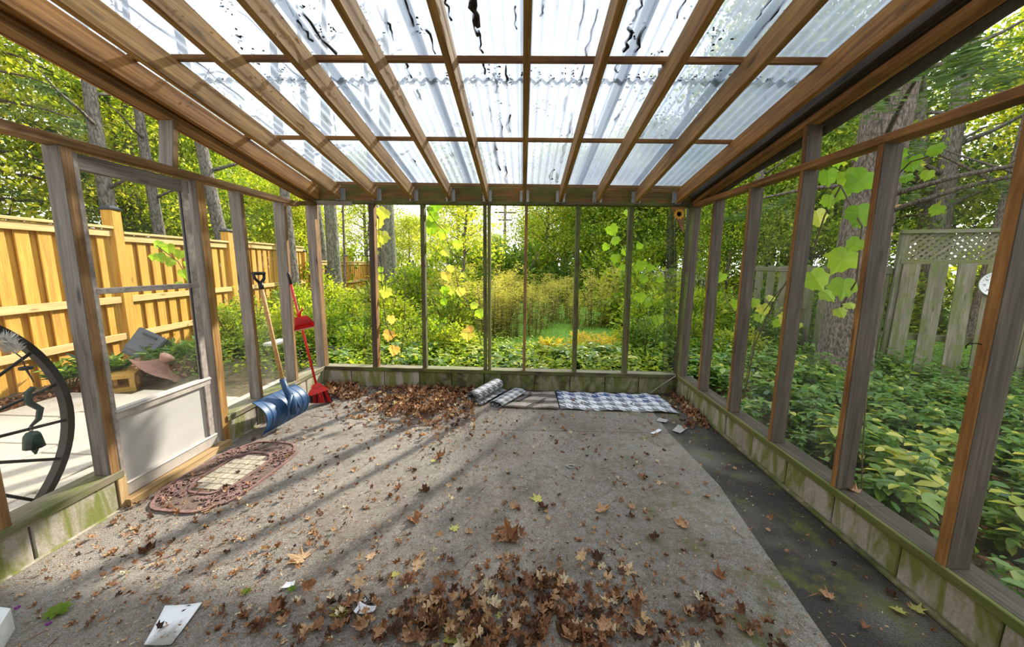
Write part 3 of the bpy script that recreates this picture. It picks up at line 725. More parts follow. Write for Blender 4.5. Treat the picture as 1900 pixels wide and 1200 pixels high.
# ================================================================== FAR PALE PICKET FENCE
pf = root('picket_fence', (4, 14, GZ), label='pale weathered picket fence far behind the shrubs at the right', cat='fence')
a0, a1 = stand(1130, 15), stand(1330, 11.5); pd = (a1-a0).normalized(); L = (a1-a0).length
for z in (.35, 1.15): board('fence_rail', (a0.x, a0.y, z), (a1.x, a1.y, z), .04, .09, W_WHITEB, pf)
n = int(L/.155)
for k in range(n):
    p = a0+pd*(k+.5)*.155
    board('picket', (p.x, p.y-.04, GZ+.05), (p.x, p.y-.04, 1.42+random.uniform(-.02, .02)), .10, .02, W_WHITEB, pf, up=(-pd.y, pd.x, 0), bev=0)

# ================================================================== TREES
def branches_bm(bm, base, h, r, n, spread, upk, lean=(0, 0), seg=8, z0=.3, droop=0.):
    tips = []
    top = Vector((lean[0], lean[1], h)); pts = [Vector((top.x*t+.06*math.sin(t*5+h)*t*2, top.y*t, h*t)) for t in (0, .04, .12, .3, .5, .7, .85, 1)]
    rr = [r*1.45, r*1.15, r, r*.9, r*.78, r*.6, r*.42, r*.2]; tube_bm(bm, pts, rr, seg)
    for k in range(n):
        t = z0+(1-z0)*(k+.5)/n; p = Vector((top.x*t, top.y*t, h*t)); a = k*2.4+random.random()
        L = spread*(1.15-t*.75)*random.uniform(.7, 1.1); d = Vector((math.cos(a), math.sin(a), upk))
        q = [p, p+d*L*.35+Vector((0, 0, -droop*.1*L)), p+d*L*.7+Vector((0, 0, -droop*.35*L+random.uniform(-.1, .1))), p+d*L+Vector((0, 0, -droop*L*.8))]
        br = r*.36*(1.1-t*.6); tube_bm(bm, q, [br, br*.7, br*.45, br*.15], 5)
        tips.append((q[1], q[2], q[3]))
    return tips
def broad(name, h, r, spread, nleaf, lmat, bark, size=.14, z0=.3, upk=.5, lean=(0, 0), seedn=0, flat=.55, tb=.5):
    random.seed(seedn); bm = bmesh.new(); tips = branches_bm(bm, None, h, r, 22, spread, upk, lean, z0=z0)
    tm = from_bm(name+'_trunk', bm, bark)
    cs = []
    for q1, q2, q3 in tips:
        for q, s in ((q2, 1.), (q3, 1.), ((q2+q3)/2, .9), (q1*.4+q2*.6, .7)): cs.append((*(q+Vector([random.uniform(-.35, .35)*spread*.35 for _ in range(3)])), s))
    cs += [(lean[0]+random.gauss(0, .3), lean[1]+random.gauss(0, .3), h*random.uniform(.9, 1.08), .8) for _ in range(6)]
    cs = np.array(cs); ci = rng.integers(0, len(cs), nleaf); sg = spread*.21*cs[ci, 3:4]
    pos = cs[ci, :3]+rng.normal(size=(nleaf, 3))*sg*np.array([1, 1, flat])
    tint = tb+.24*np.sin(ci*1.7)+rng.normal(size=nleaf)*.2
    ad = rdir(nleaf); ad[:, 2] -= .35; nd = rdir(nleaf, 1.1)
    return tm, leaf_mesh(name+'_leaves', pos, ad, nd, rng.uniform(.7, 1.25, nleaf)*size, tint, lmat, T_DIA)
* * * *
## [Aim]
Repeat only what lies between the start of the data and the end of the line containing "pd.x, 0), bev=0)", exactly, with pictures left out.

## [Solution to this task]
Write part 3 of the bpy script that recreates this picture. It picks up at line 725. More parts follow. Write for Blender 4.5. Treat the picture as 1900 pixels wide and 1200 pixels high.
# ================================================================== FAR PALE PICKET FENCE
pf = root('picket_fence', (4, 14, GZ), label='pale weathered picket fence far behind the shrubs at the right', cat='fence')
a0, a1 = stand(1130, 15), stand(1330, 11.5); pd = (a1-a0).normalized(); L = (a1-a0).length
for z in (.35, 1.15): board('fence_rail', (a0.x, a0.y, z), (a1.x, a1.y, z), .04, .09, W_WHITEB, pf)
n = int(L/.155)
for k in range(n):
    p = a0+pd*(k+.5)*.155
    board('picket', (p.x, p.y-.04, GZ+.05), (p.x, p.y-.04, 1.42+random.uniform(-.02, .02)), .10, .02, W_WHITEB, pf, up=(-pd.y, pd.x, 0), bev=0)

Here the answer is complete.